Perhaps the Conservatives should heed Clegg’s advice: research from UCL revealed that, between 2001 and 2011, recent European immigrants to the UK paid more in taxes than they received in benefits, and they “endowed the country with productive human capital that would have cost the UK £6.8bn in spending on education”. UCL also revealed that non-EU migrants contribute their fair share to our tax and welfare systems. So why deter them from making Britain their home?

Our new report, Made in the UK: Unlocking the Door to International Entrepreneurs, conducted with the National Union of Students, shows just how beneficial retaining international talent could be: as many as 42 per cent of current international (non-EU) students intend to set up their own businesses following graduation. But our research also reveals a worrying disconnect between potential and policy: just a third want to found their business in the UK, and just 18 per cent think the processes in place for post-study work in the UK are better than in other countries.

More must be done to encourage these students to start up companies in Britain when they finish their studies, and to this end the government needs to reform the graduate entrepreneur visa, introduced in 2012 to try to plug the gap left by ending the post-study option.

The take-up of the graduate entrepreneur visa has been disappointing and the sentiment expressed by graduates in our survey suggests this won’t change any time soon. Just 2 per cent of respondents who intend to start a business following graduation applied for the UK graduate entrepreneur visa, with almost two thirds (62 per cent) saying they didn’t even consider it. In fact, nearly half of respondents don’t know whether their institution is certified to endorse them for the visa.
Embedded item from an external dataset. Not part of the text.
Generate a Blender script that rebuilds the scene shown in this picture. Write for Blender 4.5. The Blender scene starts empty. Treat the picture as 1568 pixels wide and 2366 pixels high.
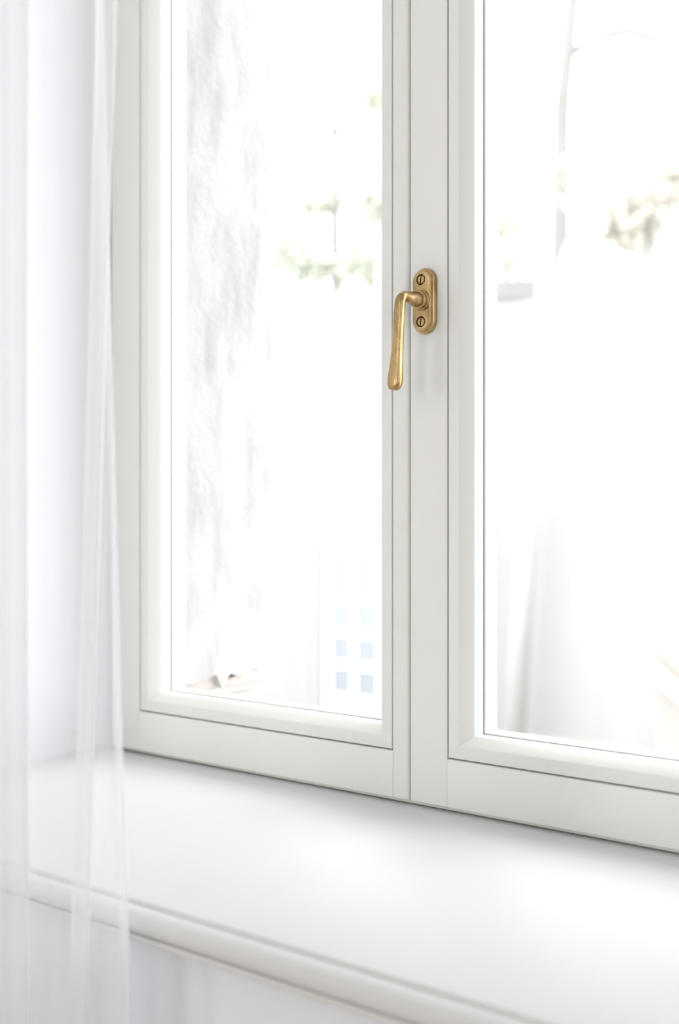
import bpy, bmesh, math, random
from mathutils import Vector, Matrix
random.seed(7)
S = bpy.context.scene
COL = S.collection

# ------------------------------------------------------------------ camera, sky, exposure
THETA = math.radians(39.5)
SILL_Z = 0.80
cd = bpy.data.cameras.new('camera')
cam = bpy.data.objects.new('camera', cd)
COL.objects.link(cam)
cam.location = (0.0, -1.0, SILL_Z + 0.2985)
cam.rotation_euler = (math.pi / 2, 0, THETA)
cd.sensor_fit = 'VERTICAL'
cd.sensor_height = 36.0
cd.sensor_width = 24.0
cd.lens = 2900 / 2366 * 36.0
cd.shift_y = -18 / 2366
cd.clip_start = 0.05
cd.clip_end = 200
cd.dof.use_dof = True
cd.dof.focus_distance = 1.215
cd.dof.aperture_fstop = 3.7
S.camera = cam

SKY = 5.6                                   # flat overcast sky
world = bpy.data.worlds.new('overcast_sky')
S.world = world
world.use_nodes = True
bg = world.node_tree.nodes['Background']
bg.inputs[0].default_value = (0.99, 0.987, 0.986, 1)
bg.inputs[1].default_value = SKY

S.view_settings.view_transform = 'Standard'
S.view_settings.look = 'None'
S.view_settings.gamma = 1
S.view_settings.use_curve_mapping = False
S.view_settings.exposure = 0.28
cy = S.cycles
cy.max_bounces = 14
cy.diffuse_bounces = 7
cy.glossy_bounces = 5
cy.transmission_bounces = 8
cy.transparent_max_bounces = 32
cy.use_denoising = True
cy.caustics_reflective = False
cy.caustics_refractive = False
cy.sample_clamp_indirect = 6.0
cy.blur_glossy = 0.5


def portal(loc, rot, sx, sy):
    l = bpy.data.lights.new('window_portal', 'AREA')
    l.shape = 'RECTANGLE'
    l.size, l.size_y = sx, sy
    l.cycles.is_portal = True
    o = bpy.data.objects.new('window_portal', l)
    o.location, o.rotation_euler = loc, rot
    COL.objects.link(o)


# the window in view and the two tall openings of the room (sky light comes in there)
portal((-0.72, 0.235, 1.6), (-math.pi / 2, 0, 0), 0.85, 1.65)
BACK_OPEN = [(-2.7, -1.95), (-0.5, 0.15)]
BACK_Z = (0.75, 2.55)
EAST_OPEN = (-2.7, -2.0)
portal((2.42, sum(EAST_OPEN) / 2, sum(BACK_Z) / 2), (0, math.pi / 2, 0), BACK_Z[1] - BACK_Z[0], EAST_OPEN[1] - EAST_OPEN[0])
for a, b in BACK_OPEN:
    portal(((a + b) / 2, -4.62, sum(BACK_Z) / 2), (math.pi / 2, 0, 0), b - a, BACK_Z[1] - BACK_Z[0])


# ------------------------------------------------------------------ helpers
def link(name, bm, mat, parent=None, smooth=None):
    me = bpy.data.meshes.new(name)
    bmesh.ops.recalc_face_normals(bm, faces=bm.faces)
    bm.to_mesh(me)
    bm.free()
    if mat:
        for m in (mat if isinstance(mat, (list, tuple)) else [mat]):
            me.materials.append(m)
    if smooth:
        for p in me.polygons:
            p.use_smooth = True
        if smooth < 180:
            me.set_sharp_from_angle(angle=math.radians(smooth))
    o = bpy.data.objects.new(name, me)
    COL.objects.link(o)
    if parent:
        o.parent = parent
    return o


def empty(name, loc=(0, 0, 0)):
    o = bpy.data.objects.new(name, None)
    o.empty_display_size = 0.05
    o.location = loc
    COL.objects.link(o)
    return o


def tag(o, label=None, cat=None, group=None, kind=None):
    if label:
        o['label'] = label
    if cat:
        o['category'] = cat
    if group:
        o['group'] = group
    if kind:
        o['kind'] = kind
    return o


def box(bm, x0, x1, y0, y1, z0, z1):
    v = [bm.verts.new((x, y, z)) for x in (x0, x1) for y in (y0, y1) for z in (z0, z1)]
    for q in ((0, 1, 3, 2), (4, 6, 7, 5), (0, 4, 5, 1), (2, 3, 7, 6), (0, 2, 6, 4), (1, 5, 7, 3)):
        bm.faces.new([v[i] for i in q])
    return v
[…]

Part of the problem lies in universities being reluctant to take on the risk of endorsing students. To counteract this, official Home Office guidance needs to make it clear that universities aren’t risking their Tier 4 licence – which allows universities to accept students from outside the EU – in the process. Also, allowing UK Trade & Investment-approved accelerators to endorse students would help identify the best entrepreneurs. The report puts forward a slew of further recommendations, but perhaps none would be more effective than reinstating a post-study work visa, letting graduates work in the UK for at least a year after completing their studies.

Britain has a significant comparative advantage in higher education, with six of the top 20 global universities located here. So in failing to retain the best talent, we are wasting our excellent educational resources. We are training the next generation of international entrepreneurs, only to let them become our global competitors.